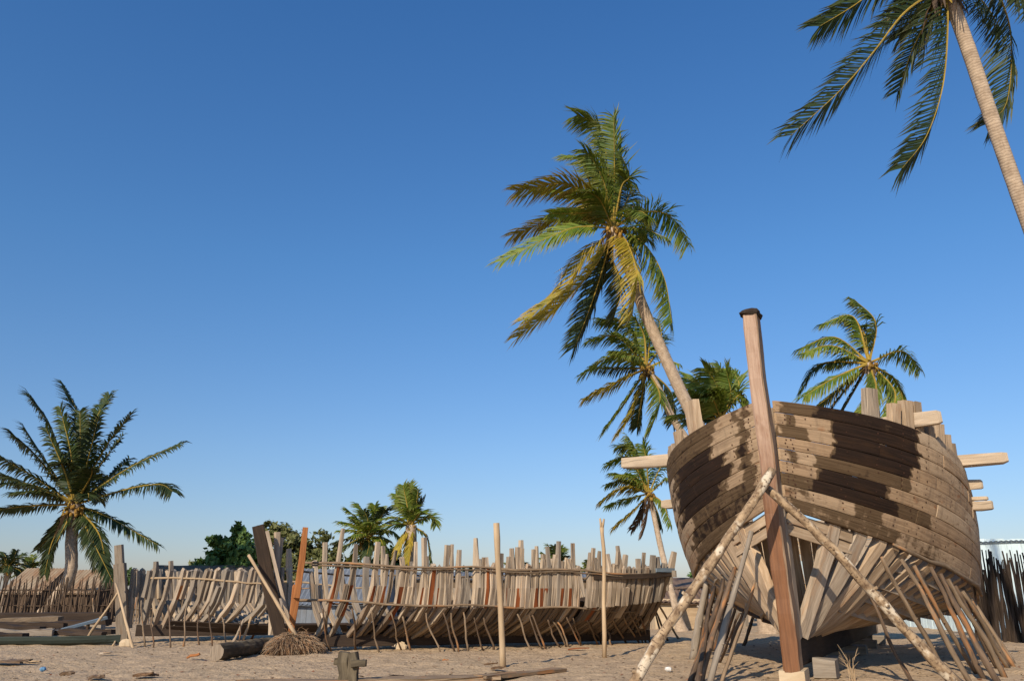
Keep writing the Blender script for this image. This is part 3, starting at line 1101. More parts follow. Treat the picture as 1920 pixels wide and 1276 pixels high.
mb = MB()
mb.sweep([U(231, 1204, 23.2), U(228, 1120, 23.1), U(225, 1056, 23.05)], [(.30, .25)] * 3, 'rect', up=(0.2, -1, 0), jit=.015)
mb.sweep([U(225, 1058, 23.05), U(223, 1021, 23.0)], [(.21, .22), (.20, .2)], 'rect', up=(0.2, -1, 0), jit=.015)
mb.build('stem_post', M['grey'], left_boat)
mb = MB()
mb.sweep([lft.at(q, 0, .28) for q in (.05, 2, 4, 6, 8)], (.22, .3), 'rect', up=Z, jit=.02)
mb.build('keel', M['keel'], left_boat)
mb = MB()
for k, f in enumerate((.12, .26)):
    pts = []
    for q in (.7, 2.0, 3.2, 4.6, 6, 7.4):
        sp = lft.sec(q, 1, 3.0)
        t = f * 4
        j = int(t)
        pts.append(sp[j].lerp(sp[j + 1], t - j) + lft.tr(q) * .05 - Z * .09)
    mb.sweep(pts, (.03, .19), 'rect', up=lft.tr(4) + Z * .6, jit=.01)
mb.build('garboard_planking', M['dark'], left_boat)
ribband(lft, 1, (1.66, 1.36), .027, left_boat, .1, .0, 5.6, mat='pole')
ribband(lft, -1, (1.5, 1.35), .022, left_boat, .1, .2, 6)
for i, (a, b, c, d) in enumerate([(265, 1125, 272, 1210), (283, 1158, 288, 1210), (315, 1133, 320, 1210), (351, 1130, 344, 1209), (372, 1130, 374, 1208), (393, 1135, 398, 1209), (416, 1155, 426, 1206), (452, 1162, 449, 1203)]):
    ft = G(c, d)
    prop('prop_pole', U(a, b, ft.y + .35), ft - Z * .03, .022, 'thin stick prop under the left boat skeleton, %s from its squared stem post' % ORD[i], 'prop', 'stickdark' if i % 3 else 'stick', 'props under the left boat skeleton', .03, 400 + i, n=7, sides=6)
for (a, b, c, d, lb, r) in [(217, 1093, 250, 1213, 'straight pole leaning right across the squared stem post of the left skeleton', .038), (222, 1108, 157, 1204, 'pale pole slanting left from the squared stem post towards the fence', .036), (222, 1190, 212, 1207, 'short stake at the foot of the squared stem post', .03)]:
    ft = G(c, d)
    prop('shore_pole', U(a, b, 22.7), ft - Z * .03, r, lb, 'pole', 'pole', None, .02, 420 + c)

# two free-standing tall poles in front of the middle skeleton
mb = MB()
b0 = G(943, 1250)
pts = [b0 - Z * .05] + [U(x, y, b0.y) for x, y in ((942, 1215), (940, 1165), (937, 1100), (933, 1040), (932, 1010), (930.5, 980))]
mb.sweep(pts, [.062, .058, .056, .055, .054, .062, .06], 'round', 10, jit=.04)
tag(mb.build('standing_pole', M['pole'], None, True, origin=b0), 'tall smooth tan pole planted upright in front of the middle skeleton', 'pole')
mb = MB()
b0 = G(1133, 1227)
pts = [b0 - Z * .05] + [U(x, y, b0.y) for x, y in ((1133.5, 1190), (1132, 1130), (1133, 1070), (1132, 1030), (1129, 1000), (1128.5, 988))]
mb.sweep(pts, [.052, .05, .046, .044, .043, .042, .05], 'round', 9, jit=.06)
mb.sweep([U(1128, 992, b0.y), U(1125, 971, b0.y)], [.035, .022], 'round', 7)
mb.sweep([U(1129, 992, b0.y), U(1132.5, 972, b0.y)], [.035, .022], 'round', 7)
tag(mb.build('standing_pole', M['pole'], None, True, origin=b0), 'slender pale pole with forked top planted near the stern of the middle skeleton', 'pole')

# ------------------------------------------------------------------ palms
WIND = V((-1, .15, 0))


def frond(mb, ctrl, L, n, width, wind=.55, droop=.35, rr=None, rach=.03, leafm=1, roll=0.0):
    """ctrl: points along the stalk. leaflets on both sides, blown by the wind."""
    rr = rr or R
    # Catmull-Rom through the control points
    P = [ctrl[0] * 2 - ctrl[1]] + list(ctrl) + [ctrl[-1] * 2 - ctrl[-2]]
    pts = []
    seg = len(ctrl) - 1
    for i in range(seg):
        for j in range(7):
            t = j / 7
            p0, p1, p2, p3 = P[i:i + 4]
            pts.append(.5 * ((2 * p1) + (p2 - p0) * t + (2 * p0 - 5 * p1 + 4 * p2 - p3) * t * t + (3 * p1 - p0 - 3 * p2 + p3) * t ** 3))
    pts.append(ctrl[-1].copy())
    m = len(pts) - 1
    mb.sweep(pts, [rach * lerp(1, .12, (i / m) ** .8) for i in range(m + 1)], 'round', 5, m=0)
    for side in (1, -1):
        for k in range(n):
            t = lerp(.13, 1.0, (k + rr.random() * .6) / n)
            f = t * m
            i = min(int(f), m - 1)
            p = pts[i].lerp(pts[i + 1], f - i)
            tg = (pts[min(i + 2, m)] - pts[max(i - 1, 0)]).normalized()
            sv = tg.cross(Z)
            if sv.length < .05:
                sv = V((1, 0, 0))
            sv.normalize()
            sv = sv * math.cos(roll) + tg.cross(sv) * math.sin(roll)
            nrm = sv.cross(tg).normalized()
            ln = L * (.35 + .65 * math.sin(math.pi * clamp(t * .74 + .1))) * rr.uniform(.8, 1.1)
            if rr.random() < .05:
                ln *= .5
            wk = wind * (1 - .7 * max(0, tg.dot(WIND.normalized())))
            d = sv * side * lerp(.8, .6, t) + tg * lerp(.45, .75, t) + WIND * wk * rr.uniform(.7, 1.25) - Z * droop * rr.uniform(.4, .9) + nrm * .12
            d += V((rr.uniform(-1, 1), rr.uniform(-1, 1), rr.uniform(-1, 1))) * .09
            d.normalize()
            d2 = (d + WIND * wk * .4 - Z * (droop * .9 + .15) + V((rr.uniform(-1, 1), rr.uniform(-1, 1), rr.uniform(-1, 1))) * .12).normalized()
            wv = (tg - d * tg.dot(d))
            if wv.length < .1:
                wv = nrm
            wv = (wv.normalized() + nrm * rr.uniform(-.7, .7)).normalized() * width * rr.uniform(.75, 1.15)
            a = p + d * ln * .52
            b = a + d2 * ln * .5
            st = len(mb.v)
            mb.v.extend([p - wv * .4, p + wv * .4, a + wv * .55, a - wv * .55, b])
            u = float(int(rr.random() * 999))
            mb.face([st, st + 1, st + 2, st + 3], [(u + .2, 0), (u + .8, 0), (u + .8, .5), (u + .2, .5)], leafm)
            mb.face([st + 3, st + 2, st + 4], [(u + .2, .5), (u + .8, .5), (u + .5, 1)], leafm)


def trunk_mb(pts, r, flare=1.6):
    mb = MB()
    P = [pts[0] * 2 - pts[1]] + list(pts) + [pts[-1] * 2 - pts[-2]]
    out = []
    for i in range(len(pts) - 1):
        for j in range(10):
            t = j / 10
            p0, p1, p2, p3 = P[i:i + 4]
            out.append(.5 * ((2 * p1) + (p2 - p0) * t + (2 * p0 - 5 * p1 + 4 * p2 - p3) * t * t + (3 * p1 - p0 - 3 * p2 + p3) * t ** 3))
    out.append(pts[-1])
    # resample to short rings
    dense = []
    for a, b in zip(out, out[1:]):
        k = max(1, int((b - a).length / .12))
        for j in range(k):
            dense.append(a.lerp(b, j / k))
    dense.append(out[-1])
    N = len(dense)
    rad = []
    for i in range(N):
        t = i / (N - 1)
        q = r[0] + (r[1] - r[0]) * t
        q *= 1 + (flare - 1) * math.exp(-t * 14)
        q *= 1 + .012 * math.sin(i * 2.1) + R.uniform(-.015, .015)
        rad.append(q)
    mb.sweep(dense, rad, 'round', 12, jit=.02)
    return mb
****
● Challenge:
Please extract exactly the lines of the data, from the first through the line containing "prop('shore_pole', U(a, b, 22.7), ft", and add no pictures to the copy.

● Complete response:
Keep writing the Blender script for this image. This is part 3, starting at line 1101. More parts follow. Treat the picture as 1920 pixels wide and 1276 pixels high.
mb = MB()
mb.sweep([U(231, 1204, 23.2), U(228, 1120, 23.1), U(225, 1056, 23.05)], [(.30, .25)] * 3, 'rect', up=(0.2, -1, 0), jit=.015)
mb.sweep([U(225, 1058, 23.05), U(223, 1021, 23.0)], [(.21, .22), (.20, .2)], 'rect', up=(0.2, -1, 0), jit=.015)
mb.build('stem_post', M['grey'], left_boat)
mb = MB()
mb.sweep([lft.at(q, 0, .28) for q in (.05, 2, 4, 6, 8)], (.22, .3), 'rect', up=Z, jit=.02)
mb.build('keel', M['keel'], left_boat)
mb = MB()
for k, f in enumerate((.12, .26)):
    pts = []
    for q in (.7, 2.0, 3.2, 4.6, 6, 7.4):
        sp = lft.sec(q, 1, 3.0)
        t = f * 4
        j = int(t)
        pts.append(sp[j].lerp(sp[j + 1], t - j) + lft.tr(q) * .05 - Z * .09)
    mb.sweep(pts, (.03, .19), 'rect', up=lft.tr(4) + Z * .6, jit=.01)
mb.build('garboard_planking', M['dark'], left_boat)
ribband(lft, 1, (1.66, 1.36), .027, left_boat, .1, .0, 5.6, mat='pole')
ribband(lft, -1, (1.5, 1.35), .022, left_boat, .1, .2, 6)
for i, (a, b, c, d) in enumerate([(265, 1125, 272, 1210), (283, 1158, 288, 1210), (315, 1133, 320, 1210), (351, 1130, 344, 1209), (372, 1130, 374, 1208), (393, 1135, 398, 1209), (416, 1155, 426, 1206), (452, 1162, 449, 1203)]):
    ft = G(c, d)
    prop('prop_pole', U(a, b, ft.y + .35), ft - Z * .03, .022, 'thin stick prop under the left boat skeleton, %s from its squared stem post' % ORD[i], 'prop', 'stickdark' if i % 3 else 'stick', 'props under the left boat skeleton', .03, 400 + i, n=7, sides=6)
for (a, b, c, d, lb, r) in [(217, 1093, 250, 1213, 'straight pole leaning right across the squared stem post of the left skeleton', .038), (222, 1108, 157, 1204, 'pale pole slanting left from the squared stem post towards the fence', .036), (222, 1190, 212, 1207, 'short stake at the foot of the squared stem post', .03)]:
    ft = G(c, d)
    prop('shore_pole', U(a, b, 22.7), ft - Z * .03, r, lb, 'pole', 'pole', None, .02, 420 + c)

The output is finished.